■ Exercise data ■
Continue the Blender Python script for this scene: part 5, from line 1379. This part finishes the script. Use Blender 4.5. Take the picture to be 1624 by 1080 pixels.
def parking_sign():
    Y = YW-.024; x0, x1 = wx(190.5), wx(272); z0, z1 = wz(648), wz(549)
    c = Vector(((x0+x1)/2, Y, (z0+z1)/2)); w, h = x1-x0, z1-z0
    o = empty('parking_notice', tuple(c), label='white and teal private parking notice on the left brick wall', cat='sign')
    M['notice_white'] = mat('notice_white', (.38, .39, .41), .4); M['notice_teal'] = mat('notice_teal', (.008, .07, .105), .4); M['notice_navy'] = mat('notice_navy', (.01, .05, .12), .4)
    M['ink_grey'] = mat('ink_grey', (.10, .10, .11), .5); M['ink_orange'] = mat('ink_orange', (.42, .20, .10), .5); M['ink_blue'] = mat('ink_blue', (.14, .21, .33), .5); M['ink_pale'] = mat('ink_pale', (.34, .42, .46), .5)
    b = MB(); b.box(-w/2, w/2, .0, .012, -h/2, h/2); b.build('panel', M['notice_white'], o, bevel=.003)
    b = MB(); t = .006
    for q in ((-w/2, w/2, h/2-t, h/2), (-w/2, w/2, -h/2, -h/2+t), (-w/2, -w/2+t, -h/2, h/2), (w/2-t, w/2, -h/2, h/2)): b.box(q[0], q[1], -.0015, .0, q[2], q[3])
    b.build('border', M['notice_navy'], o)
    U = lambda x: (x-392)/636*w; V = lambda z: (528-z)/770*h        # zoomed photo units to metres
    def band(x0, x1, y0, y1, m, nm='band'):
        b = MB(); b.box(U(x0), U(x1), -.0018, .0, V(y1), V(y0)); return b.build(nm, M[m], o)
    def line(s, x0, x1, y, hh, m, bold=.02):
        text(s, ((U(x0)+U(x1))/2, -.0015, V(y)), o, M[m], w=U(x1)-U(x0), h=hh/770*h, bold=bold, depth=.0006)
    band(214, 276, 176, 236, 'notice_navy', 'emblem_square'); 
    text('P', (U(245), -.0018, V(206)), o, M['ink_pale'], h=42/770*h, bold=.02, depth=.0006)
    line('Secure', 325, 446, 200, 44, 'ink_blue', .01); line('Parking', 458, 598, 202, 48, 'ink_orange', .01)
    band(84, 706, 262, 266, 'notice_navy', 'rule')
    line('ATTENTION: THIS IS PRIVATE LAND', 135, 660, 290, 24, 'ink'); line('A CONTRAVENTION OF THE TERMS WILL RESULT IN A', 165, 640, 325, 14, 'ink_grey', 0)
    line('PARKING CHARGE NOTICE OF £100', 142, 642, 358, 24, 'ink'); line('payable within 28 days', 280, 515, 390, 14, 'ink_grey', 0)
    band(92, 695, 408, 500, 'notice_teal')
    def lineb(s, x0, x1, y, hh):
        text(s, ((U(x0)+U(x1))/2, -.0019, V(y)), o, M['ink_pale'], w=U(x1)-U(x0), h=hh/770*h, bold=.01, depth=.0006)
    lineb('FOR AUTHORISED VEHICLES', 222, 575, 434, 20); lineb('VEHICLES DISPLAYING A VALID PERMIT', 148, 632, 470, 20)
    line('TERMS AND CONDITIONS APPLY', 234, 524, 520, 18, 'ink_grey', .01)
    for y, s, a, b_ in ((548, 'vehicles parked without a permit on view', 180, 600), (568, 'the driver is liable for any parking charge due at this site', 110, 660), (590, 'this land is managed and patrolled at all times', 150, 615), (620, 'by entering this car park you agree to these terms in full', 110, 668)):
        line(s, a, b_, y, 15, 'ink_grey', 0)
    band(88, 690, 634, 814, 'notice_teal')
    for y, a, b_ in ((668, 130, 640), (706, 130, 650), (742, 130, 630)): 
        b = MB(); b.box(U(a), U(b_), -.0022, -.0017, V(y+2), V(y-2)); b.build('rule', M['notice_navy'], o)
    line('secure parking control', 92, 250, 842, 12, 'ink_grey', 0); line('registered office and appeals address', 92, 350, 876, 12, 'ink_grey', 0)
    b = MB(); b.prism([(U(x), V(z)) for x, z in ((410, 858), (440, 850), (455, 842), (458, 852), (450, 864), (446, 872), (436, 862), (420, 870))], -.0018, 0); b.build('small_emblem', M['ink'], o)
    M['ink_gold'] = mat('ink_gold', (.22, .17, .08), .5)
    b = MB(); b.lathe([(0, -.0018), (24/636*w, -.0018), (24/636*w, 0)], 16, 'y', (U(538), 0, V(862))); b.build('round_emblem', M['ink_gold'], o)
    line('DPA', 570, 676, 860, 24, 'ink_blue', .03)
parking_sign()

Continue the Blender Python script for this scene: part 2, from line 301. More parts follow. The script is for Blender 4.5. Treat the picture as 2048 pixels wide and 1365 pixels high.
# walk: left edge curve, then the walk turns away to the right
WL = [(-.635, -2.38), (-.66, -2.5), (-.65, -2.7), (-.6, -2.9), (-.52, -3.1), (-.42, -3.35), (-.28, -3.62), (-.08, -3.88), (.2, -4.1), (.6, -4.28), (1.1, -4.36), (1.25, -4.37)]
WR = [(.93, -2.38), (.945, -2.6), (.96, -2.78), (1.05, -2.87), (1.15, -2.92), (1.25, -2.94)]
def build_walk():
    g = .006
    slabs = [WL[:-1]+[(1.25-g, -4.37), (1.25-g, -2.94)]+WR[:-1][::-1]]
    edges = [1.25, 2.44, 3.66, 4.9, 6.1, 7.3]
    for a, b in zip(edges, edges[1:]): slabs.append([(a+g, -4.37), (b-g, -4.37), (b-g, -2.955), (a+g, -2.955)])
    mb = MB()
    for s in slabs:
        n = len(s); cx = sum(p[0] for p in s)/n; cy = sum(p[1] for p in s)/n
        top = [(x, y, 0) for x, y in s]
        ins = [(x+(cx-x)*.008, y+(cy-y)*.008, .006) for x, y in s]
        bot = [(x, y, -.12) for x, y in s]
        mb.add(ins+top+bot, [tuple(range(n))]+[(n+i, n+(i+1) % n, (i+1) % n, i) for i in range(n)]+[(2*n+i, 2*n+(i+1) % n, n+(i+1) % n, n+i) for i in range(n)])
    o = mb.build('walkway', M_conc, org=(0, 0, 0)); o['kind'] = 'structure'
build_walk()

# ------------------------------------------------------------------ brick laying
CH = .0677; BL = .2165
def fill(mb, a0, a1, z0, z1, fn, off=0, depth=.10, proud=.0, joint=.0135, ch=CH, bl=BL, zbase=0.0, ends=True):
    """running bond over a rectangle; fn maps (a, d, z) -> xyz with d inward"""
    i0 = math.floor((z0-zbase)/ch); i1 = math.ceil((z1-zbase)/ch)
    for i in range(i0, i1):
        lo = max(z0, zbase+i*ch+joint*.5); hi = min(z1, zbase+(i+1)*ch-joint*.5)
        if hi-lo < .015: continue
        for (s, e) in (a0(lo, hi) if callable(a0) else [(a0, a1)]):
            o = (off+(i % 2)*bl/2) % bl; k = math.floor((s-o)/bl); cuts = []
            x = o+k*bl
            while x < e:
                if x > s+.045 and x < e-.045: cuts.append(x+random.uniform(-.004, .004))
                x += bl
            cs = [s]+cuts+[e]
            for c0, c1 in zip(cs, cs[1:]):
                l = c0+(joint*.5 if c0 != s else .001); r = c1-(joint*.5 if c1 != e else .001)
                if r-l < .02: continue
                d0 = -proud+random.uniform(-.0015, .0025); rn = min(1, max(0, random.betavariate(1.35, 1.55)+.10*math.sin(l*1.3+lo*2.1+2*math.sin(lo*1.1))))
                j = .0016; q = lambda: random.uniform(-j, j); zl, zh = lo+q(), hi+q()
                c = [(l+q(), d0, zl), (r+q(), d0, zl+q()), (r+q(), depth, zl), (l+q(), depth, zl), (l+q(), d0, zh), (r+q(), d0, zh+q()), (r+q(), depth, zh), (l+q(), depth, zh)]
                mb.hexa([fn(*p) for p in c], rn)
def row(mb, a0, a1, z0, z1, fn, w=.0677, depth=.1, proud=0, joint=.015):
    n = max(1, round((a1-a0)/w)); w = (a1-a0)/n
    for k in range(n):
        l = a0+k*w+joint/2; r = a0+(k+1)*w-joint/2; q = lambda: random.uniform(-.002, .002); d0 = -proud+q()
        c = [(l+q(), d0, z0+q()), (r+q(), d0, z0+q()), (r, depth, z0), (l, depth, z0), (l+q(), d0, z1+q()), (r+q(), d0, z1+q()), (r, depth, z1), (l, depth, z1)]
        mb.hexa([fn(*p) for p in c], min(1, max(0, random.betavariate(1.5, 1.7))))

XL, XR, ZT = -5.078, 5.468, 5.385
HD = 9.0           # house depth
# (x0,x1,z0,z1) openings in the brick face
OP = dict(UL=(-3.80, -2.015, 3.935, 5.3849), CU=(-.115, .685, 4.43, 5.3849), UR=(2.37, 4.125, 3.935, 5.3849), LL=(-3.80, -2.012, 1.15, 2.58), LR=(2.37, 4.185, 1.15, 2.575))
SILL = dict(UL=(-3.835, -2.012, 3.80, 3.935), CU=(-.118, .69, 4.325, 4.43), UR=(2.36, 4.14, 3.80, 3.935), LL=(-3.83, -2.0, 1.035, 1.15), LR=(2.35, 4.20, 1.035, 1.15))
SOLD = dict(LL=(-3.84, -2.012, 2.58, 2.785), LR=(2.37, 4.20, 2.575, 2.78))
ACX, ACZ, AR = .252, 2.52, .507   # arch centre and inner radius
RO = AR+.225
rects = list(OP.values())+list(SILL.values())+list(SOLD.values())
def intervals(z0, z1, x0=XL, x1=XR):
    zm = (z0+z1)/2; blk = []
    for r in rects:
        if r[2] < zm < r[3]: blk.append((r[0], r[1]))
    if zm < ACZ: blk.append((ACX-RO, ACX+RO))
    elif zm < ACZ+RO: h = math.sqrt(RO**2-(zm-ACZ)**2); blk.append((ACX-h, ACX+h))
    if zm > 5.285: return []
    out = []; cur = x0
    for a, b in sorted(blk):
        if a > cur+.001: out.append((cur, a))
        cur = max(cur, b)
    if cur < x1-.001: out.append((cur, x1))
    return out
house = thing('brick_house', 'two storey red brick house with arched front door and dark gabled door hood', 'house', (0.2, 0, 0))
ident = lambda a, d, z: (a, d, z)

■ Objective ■
Pick out every line with the string "Blender" and copy it.

■ Exercise answer ■
Continue the Blender Python script for this scene: part 5, from line 1379. This part finishes the script. Use Blender 4.5. Take the picture to be 1624 by 1080 pixels.
Continue the Blender Python script for this scene: part 2, from line 301. More parts follow. The script is for Blender 4.5. Treat the picture as 2048 pixels wide and 1365 pixels high.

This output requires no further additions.